Elaborating on Kassim's role in IS ranks, Brisard said that the militant had been working to drive dozens of radicalised individuals in France to carry out deadly attacks. He was also the plotter of half of the 17 terrorist attack plots foiled in France in 2016. He added that several reports in social media channels indicated that Kassim was dead following the coalition air raid.
However, US Maj. Adrian Rankine-Galloway said on Friday that they are still assessing the results of the strike. He confirmed that "coalition forces targeted Rachid Kassim, a senior ISIS operative, near Mosul in a strike in the past 72 hours".
Brisard told CNN that messages posted in the past 24 hours on several Telegram channels belonging to French IS operatives indicated that Kassim was dead as the messages asked the militant's followers to pray for him and his family "pending news that will strengthen your hearts".

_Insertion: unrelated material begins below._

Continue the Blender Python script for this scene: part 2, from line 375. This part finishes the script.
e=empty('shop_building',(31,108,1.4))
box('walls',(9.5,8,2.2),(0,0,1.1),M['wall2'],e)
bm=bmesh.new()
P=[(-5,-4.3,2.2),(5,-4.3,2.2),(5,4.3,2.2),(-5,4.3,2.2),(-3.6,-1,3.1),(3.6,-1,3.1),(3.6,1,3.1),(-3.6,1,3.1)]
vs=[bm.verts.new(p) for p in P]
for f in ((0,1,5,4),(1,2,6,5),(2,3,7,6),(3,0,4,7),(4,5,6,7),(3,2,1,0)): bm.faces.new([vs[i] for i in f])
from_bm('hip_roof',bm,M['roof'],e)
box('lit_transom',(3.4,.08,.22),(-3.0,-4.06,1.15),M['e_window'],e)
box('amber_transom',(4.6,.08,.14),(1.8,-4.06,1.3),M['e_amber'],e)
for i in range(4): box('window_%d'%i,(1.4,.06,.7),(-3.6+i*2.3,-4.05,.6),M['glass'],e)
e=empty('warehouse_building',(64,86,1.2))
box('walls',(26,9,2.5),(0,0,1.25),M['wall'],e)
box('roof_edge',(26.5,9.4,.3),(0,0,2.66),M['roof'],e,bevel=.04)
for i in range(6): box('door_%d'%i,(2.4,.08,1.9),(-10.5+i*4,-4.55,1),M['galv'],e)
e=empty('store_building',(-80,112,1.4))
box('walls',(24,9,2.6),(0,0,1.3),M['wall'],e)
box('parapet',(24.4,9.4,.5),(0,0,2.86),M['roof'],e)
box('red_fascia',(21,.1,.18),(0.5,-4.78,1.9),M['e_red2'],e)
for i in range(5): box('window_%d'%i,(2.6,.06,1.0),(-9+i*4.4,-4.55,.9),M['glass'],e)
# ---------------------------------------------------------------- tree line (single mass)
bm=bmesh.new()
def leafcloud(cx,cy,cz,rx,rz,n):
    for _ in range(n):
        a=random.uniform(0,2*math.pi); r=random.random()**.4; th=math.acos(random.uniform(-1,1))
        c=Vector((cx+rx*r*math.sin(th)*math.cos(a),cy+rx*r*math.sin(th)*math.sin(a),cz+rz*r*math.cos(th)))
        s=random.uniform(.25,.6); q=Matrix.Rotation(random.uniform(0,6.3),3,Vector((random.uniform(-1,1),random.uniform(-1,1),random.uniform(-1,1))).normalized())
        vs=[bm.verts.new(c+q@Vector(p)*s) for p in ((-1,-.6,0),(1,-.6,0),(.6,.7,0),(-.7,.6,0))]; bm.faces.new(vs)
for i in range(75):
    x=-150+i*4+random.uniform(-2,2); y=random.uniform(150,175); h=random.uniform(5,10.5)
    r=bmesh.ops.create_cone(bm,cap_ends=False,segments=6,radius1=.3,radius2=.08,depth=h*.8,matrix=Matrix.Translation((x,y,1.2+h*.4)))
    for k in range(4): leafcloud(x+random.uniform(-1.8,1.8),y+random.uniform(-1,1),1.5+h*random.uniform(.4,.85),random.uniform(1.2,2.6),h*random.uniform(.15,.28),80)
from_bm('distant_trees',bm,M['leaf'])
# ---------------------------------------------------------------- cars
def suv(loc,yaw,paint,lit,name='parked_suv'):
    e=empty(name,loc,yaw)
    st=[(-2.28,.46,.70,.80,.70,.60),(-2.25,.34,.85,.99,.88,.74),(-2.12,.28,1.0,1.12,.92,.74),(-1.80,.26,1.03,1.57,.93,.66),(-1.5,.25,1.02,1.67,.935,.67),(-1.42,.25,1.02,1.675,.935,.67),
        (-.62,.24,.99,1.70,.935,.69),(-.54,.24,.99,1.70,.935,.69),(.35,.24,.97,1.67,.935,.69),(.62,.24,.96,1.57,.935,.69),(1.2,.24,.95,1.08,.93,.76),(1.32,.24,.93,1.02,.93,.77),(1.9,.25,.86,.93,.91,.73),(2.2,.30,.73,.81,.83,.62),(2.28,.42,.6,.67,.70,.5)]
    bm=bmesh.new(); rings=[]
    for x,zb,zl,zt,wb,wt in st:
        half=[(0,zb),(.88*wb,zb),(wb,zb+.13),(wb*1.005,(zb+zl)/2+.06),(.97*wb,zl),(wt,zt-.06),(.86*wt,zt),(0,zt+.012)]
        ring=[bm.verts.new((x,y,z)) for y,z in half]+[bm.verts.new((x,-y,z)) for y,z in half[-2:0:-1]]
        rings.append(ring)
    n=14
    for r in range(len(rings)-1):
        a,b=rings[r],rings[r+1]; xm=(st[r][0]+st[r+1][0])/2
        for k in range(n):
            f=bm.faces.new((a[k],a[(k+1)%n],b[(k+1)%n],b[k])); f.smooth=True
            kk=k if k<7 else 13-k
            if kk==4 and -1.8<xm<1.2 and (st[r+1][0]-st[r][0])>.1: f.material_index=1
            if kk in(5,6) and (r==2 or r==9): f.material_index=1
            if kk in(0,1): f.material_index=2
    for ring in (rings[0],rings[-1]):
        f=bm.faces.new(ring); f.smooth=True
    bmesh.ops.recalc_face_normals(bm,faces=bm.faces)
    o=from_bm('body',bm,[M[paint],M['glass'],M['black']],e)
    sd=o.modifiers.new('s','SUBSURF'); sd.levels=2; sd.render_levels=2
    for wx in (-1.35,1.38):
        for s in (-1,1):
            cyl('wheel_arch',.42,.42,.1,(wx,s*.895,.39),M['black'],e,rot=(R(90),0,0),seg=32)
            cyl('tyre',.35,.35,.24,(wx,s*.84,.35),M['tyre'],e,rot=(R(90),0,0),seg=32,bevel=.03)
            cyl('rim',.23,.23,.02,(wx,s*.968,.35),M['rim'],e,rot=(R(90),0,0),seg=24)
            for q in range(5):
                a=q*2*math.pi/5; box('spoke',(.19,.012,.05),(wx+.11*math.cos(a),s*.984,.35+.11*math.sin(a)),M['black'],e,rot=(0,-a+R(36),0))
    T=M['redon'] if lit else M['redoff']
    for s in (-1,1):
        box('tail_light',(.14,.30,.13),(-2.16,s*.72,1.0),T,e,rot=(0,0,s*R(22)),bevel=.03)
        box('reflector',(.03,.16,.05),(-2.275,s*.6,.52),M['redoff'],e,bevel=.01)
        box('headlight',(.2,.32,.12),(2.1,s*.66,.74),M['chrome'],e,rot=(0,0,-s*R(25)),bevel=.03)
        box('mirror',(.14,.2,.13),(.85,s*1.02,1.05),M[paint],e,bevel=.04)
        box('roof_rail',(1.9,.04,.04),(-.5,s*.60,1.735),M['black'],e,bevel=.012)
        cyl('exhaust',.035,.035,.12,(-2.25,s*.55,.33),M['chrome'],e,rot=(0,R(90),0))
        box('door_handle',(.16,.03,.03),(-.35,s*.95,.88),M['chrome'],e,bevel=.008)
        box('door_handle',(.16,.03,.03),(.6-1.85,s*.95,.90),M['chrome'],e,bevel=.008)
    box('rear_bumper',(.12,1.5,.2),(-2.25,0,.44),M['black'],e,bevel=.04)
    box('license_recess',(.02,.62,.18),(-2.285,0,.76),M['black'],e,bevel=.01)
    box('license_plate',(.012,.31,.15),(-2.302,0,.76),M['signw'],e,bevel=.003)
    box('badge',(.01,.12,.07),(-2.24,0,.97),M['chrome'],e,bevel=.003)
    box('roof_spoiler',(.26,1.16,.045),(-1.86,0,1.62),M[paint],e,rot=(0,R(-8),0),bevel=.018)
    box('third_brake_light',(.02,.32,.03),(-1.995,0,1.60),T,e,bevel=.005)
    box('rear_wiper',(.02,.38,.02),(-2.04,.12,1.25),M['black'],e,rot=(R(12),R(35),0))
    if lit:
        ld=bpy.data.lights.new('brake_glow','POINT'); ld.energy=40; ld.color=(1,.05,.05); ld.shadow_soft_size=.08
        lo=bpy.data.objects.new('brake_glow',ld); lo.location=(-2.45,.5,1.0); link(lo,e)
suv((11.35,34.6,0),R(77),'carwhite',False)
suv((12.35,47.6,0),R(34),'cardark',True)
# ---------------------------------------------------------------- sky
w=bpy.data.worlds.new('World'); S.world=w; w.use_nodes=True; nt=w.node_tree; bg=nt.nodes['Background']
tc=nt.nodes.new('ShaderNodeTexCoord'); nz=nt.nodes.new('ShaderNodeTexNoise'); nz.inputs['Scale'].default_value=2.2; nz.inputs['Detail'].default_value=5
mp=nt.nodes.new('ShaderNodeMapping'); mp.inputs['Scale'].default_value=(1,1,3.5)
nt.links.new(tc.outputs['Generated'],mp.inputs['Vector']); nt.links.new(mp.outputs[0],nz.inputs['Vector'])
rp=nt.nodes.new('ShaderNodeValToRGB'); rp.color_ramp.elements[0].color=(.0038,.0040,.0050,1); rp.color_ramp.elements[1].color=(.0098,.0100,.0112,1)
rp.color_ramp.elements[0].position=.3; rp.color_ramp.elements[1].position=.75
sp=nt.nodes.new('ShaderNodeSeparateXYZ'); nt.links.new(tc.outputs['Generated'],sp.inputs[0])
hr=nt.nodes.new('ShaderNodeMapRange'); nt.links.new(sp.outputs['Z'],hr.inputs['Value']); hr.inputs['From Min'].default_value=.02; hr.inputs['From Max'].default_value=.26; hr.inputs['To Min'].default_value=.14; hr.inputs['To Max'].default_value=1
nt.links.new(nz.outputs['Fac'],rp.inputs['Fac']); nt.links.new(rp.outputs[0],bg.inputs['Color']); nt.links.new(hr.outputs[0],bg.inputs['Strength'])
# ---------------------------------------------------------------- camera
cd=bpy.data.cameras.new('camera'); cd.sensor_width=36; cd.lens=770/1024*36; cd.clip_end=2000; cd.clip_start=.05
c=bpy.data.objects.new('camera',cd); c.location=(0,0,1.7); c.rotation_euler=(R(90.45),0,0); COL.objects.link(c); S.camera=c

However, he cautioned that such messages could be fake, which the jihadist group is intentionally propagating to fool Western intelligence agencies about Kassim's death. He said that a confirmation from the intelligence agencies is awaited.
Meanwhile, Pentagon spokesman Navy Capt Jeff Davis told reporters at Pentagon on Friday that efforts to drive out IS from western Mosul "are somewhat static" as Iraqi forces are preparing to launch their offensive on the second quadrant of the city on the west.
He added that the situation in Raqqa - the last IS stronghold in Syria - is changing with the Syrian Democratic Forces (SDF) having already taken control of the three axes in "the south, northwest ... and east".
Davis said that the SDF has also begun blowing up bridges south of Raqqa along the Euphrates River to cut all supply lines of the militants. The enemy now has only one route from which it can resupply, he noted.